Mi avessero chiesto di recensirlo dopo un solo approssimativo ascolto, l’avrei bocciato con un misero quattro e aggiungendo pure: non solo è noioso, ma non è neanche degno d’apparire nella mitica discografia dei Carcass. “Surgical Steel”. 
Chiuso il progetto dopo quel “Swansong” che mi ostino a non ascoltare per non capisco quale fobia, i Carcass erano ormai defunti. Ken Owen è stato declassato a mascotte del gruppo dopo un’emorragia cerebrale che l’ha tenuto più in cielo che in terra. Amott è preso a tempo pieno dagli Arch Enemy. Cosa è rimasto del passato? Due energici Jeff Walker e Bill Steer che decidono nel 2007 di riformare la carcassa tarpando le fantasie erotiche del fan più accanito con un semplice ‘non rilasceremo nuovo materiale’. Si sa le bugie hanno le gambe corte e le bollette non si pagano con i buoni propositi. Siamo nel 2013 e a scapito di qualsiasi profezia, i Carcass tornano con una formazione ‘a metà’ per ricordare ai metallari perché tutti devono qualcosa a “Heatwork”. I tempi di “Reek Of Putrefaction” e “Symphonies of The Sickness” sono belli che morti. Schegge impazzite volate via dalla mente creativa di Jeff in un tripudio di violenza inumana rimaste incastonate in quegli anni. “1985”, la prima traccia, l’intro che fa da cancello d’apertura all’album è niente poco di meno che l’inizio dell’avventura Carcass. Quando lessi il titolo dell’album pensai ‘cavolo, questi si sono dati ai Manowar. Surgical Steel: l’epic/goregrind’. Ci ho messo non so quanti ascolti per assimilare che questo è solo un omaggio a loro stessi e che nessuno potrebbe mai permetterselo, a meno di non essere additato come un venduto. Io l’ho fatto, il mio dito ne è la prova. “Thrasher’s Abattoir” ci spazza via in un istante con un calcio dritto alla gengiva. Jeff urla e si raschia le corde vocali. Un giovane mai invecchiato. Basta questo per macchiare di sangue l’album. Abbastanza da far piangere il fan accanito, ma non al punto da credere di essere veramente tornati alle origini. Il coro s’infilerà nel nostro lessico quotidiano. TIME TO DIE/DIE IN PAIN. Da qui in poi è un omaggio continuo a “Heatwork” e l’heavy metal anni 80. C’è voluto tempo per capire che questo è un album dei Carcass, poco osante e trattenuto, ma sempre e comunque loro. Ritmiche pressanti, senza mai dimenticare la melodia come elemento cruciale. Continuare a parlare dei pezzi sarebbe inutile: Cadaver Pouch Conveyor System è la prima consacrazione degli assoli di Steer. A Congealed Clot of Blood e The Master Butcher’s Apron saranno un esercizio fisico per il collo. Impossibile non lanciarsi in un forsennato headbanging spacca ossa. Un reale disco da palestra per chi vuole pomparsi i muscoli fino allo sfinimento. 

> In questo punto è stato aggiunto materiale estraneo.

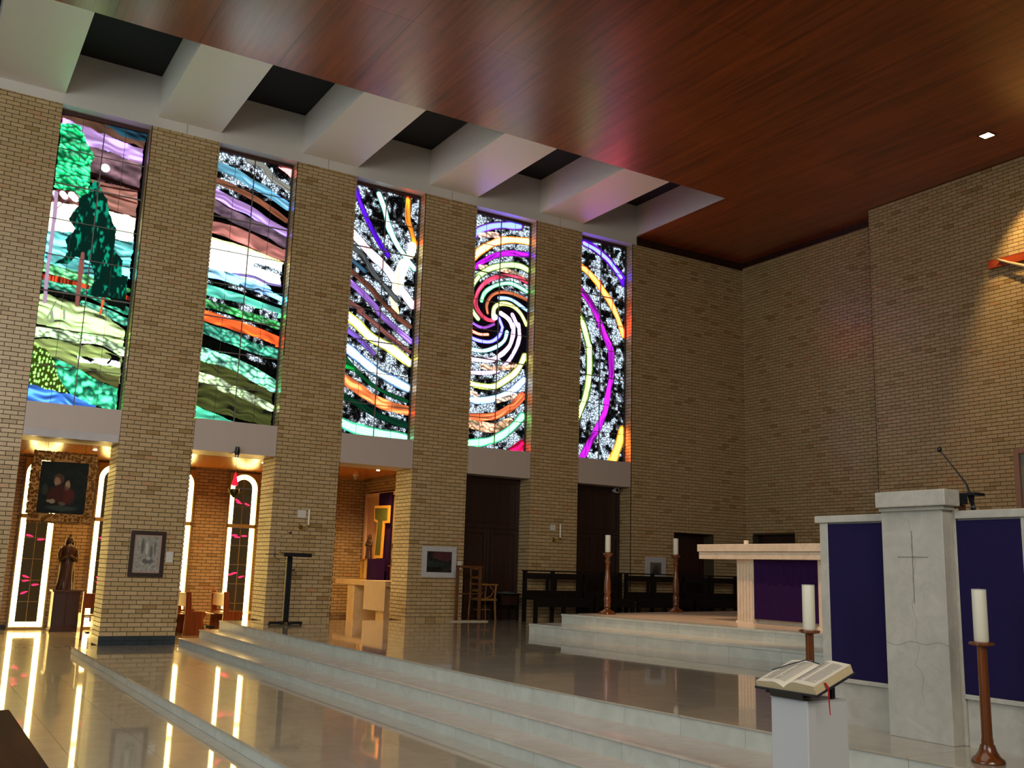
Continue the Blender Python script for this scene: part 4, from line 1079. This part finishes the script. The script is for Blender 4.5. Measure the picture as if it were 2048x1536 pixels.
picture('framed_print', 8.555, 9.30, 1.24, 1.835, YW-.002, .10, M['white_frame'], 'white-framed dark landscape print on the pillar by the wooden rack', pr_)
pr2 = artmat('pale_print', [(.28, .14, .12, .10, '2c2620', .8), (.30, .25, .1, .08, '4a342c', .7)], ('5a5650', '6a645c'), 8, .5)
picture('framed_print', 14.05, 14.62, 1.3, 1.80, YW-.002, .12, M['white_frame'], 'small white-framed print on the dim wall above a choir bench', pr2)
def card(x0, x1, z0, z1, label):
    t = thing('label_card', (x0, YW-.002, z0), label, 'label')
    obj('card', BX(0, x1-x0, -.008, 0, 0, z1-z0), M['card'], t, bevel=.002); obj('card_edge', BX(.006, x1-x0-.006, -.0095, -.008, .006, z1-z0-.006), M['white'], t)
card(3.79, 3.91, 1.38, 1.56, 'small pale caption card right of the charcoal sketch')
card(9.335, 9.43, 1.41, 1.57, 'small pale caption card right of the dark landscape print')
card(6.02, 6.18, 2.24, 2.38, 'blank grey card behind the candle on the second pillar')
card(11.5, 11.64, 2.26, 2.38, 'blank grey card behind the candle on the fourth pillar')
for x, lab in ((6.2, 'pillar behind the black lectern'), (11.69, 'pillar behind the choir benches')):
    t = thing('candle_bracket', (x, YW-.002, 2.04), 'brass wall bracket holding a thin candle on the '+lab, 'candle holder')
    obj('wall_rose', MB().tube([(-.10, 0, .03), (-.10, -.02, .03)], [.045, .03], 14), M['brass'], t, smooth=True)
    obj('arm', MB().tube([(-.10, -.01, .03), (-.08, -.08, 0), (-.03, -.11, .01), (.0, -.11, .05)], .009, 8), M['brass'], t, smooth=True)
    obj('cup', MB().lathe([(.012, .045), (.03, .06), (.032, .075)], 14, 0, -.11), M['brass'], t, smooth=True)
    c = thing('thin_candle', (x, YW-.112, 2.117), 'thin cream candle in the brass bracket on the '+lab, 'candle')
    obj('wax', MB().lathe([(.016, 0), (.016, .27), (.010, .28)], 12), M['wax'], c, smooth=True); obj('wick', MB().tube([(0, 0, .28), (0, 0, .295)], .002, 5), M['black'], c)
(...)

Ciò che avevano intenzione di dirci l’hanno fatto, lasciando la conclusione di questo racconto a “Mount Of Execution”, otto minuti suddivisi in punti salienti: una partenza lasciata a un arpeggio, inizia la corsa come un cavallo al quale hanno colpito i fianchi con ferri roventi. L’assolo nel centro è l’addio di Steer, vero protagonista di tutto il racconto. Strizza più l’occhio al metal classico che al death metal di “Heatwork”. Walker come sempre si raschia la gola come faceva da ragazzino senza risentire degli anni. Silenzio improvviso. Esplosione finale. Non ho ancora parlato della bravura della nuova leva dietro le pelli: Daniel Wilding. Non è Ken Owen e questo basta a farvi capire tutto. Forse parlo troppo da fan accanito, di quelli convinti che senza Ken i Carcass non hanno niente da dire. Lui è uno dei simboli, Il mio mito e sapere che a parte qualche coro non può, giustamente, partecipare in altro modo all’album mi fa piangere amare lacrime di sangue. La sua ombra incide su Daniel e nessuno in fase di recensione vi parlerà con coraggio della batteria, perché hanno paura d’incorrere nel fantasma dell’ovvio. Il nostro però prende la palla al balzo e tira fuori il meglio di se stesso. Ora però vi faccio una domanda: volete un “Reek…” o un “Symphonies…”? Cambiate strada e buttatevi sul goregrind russo magari. Siete tra i fan di “Necroticism…” e “Heatwork”? Bene, ma ascoltatelo solo se siete preparati ad accettare che quello è il passato e questo è il presente. I Carcass, come il vino buono, non sono diventati aceto, ma hanno accentuato il gusto. Forse è ancora presto per definire questa bottiglia ‘matura’. Il ritorno c’è stato, ora aspettiamo la riconsacrazione.
(Ruggiero Musciagna)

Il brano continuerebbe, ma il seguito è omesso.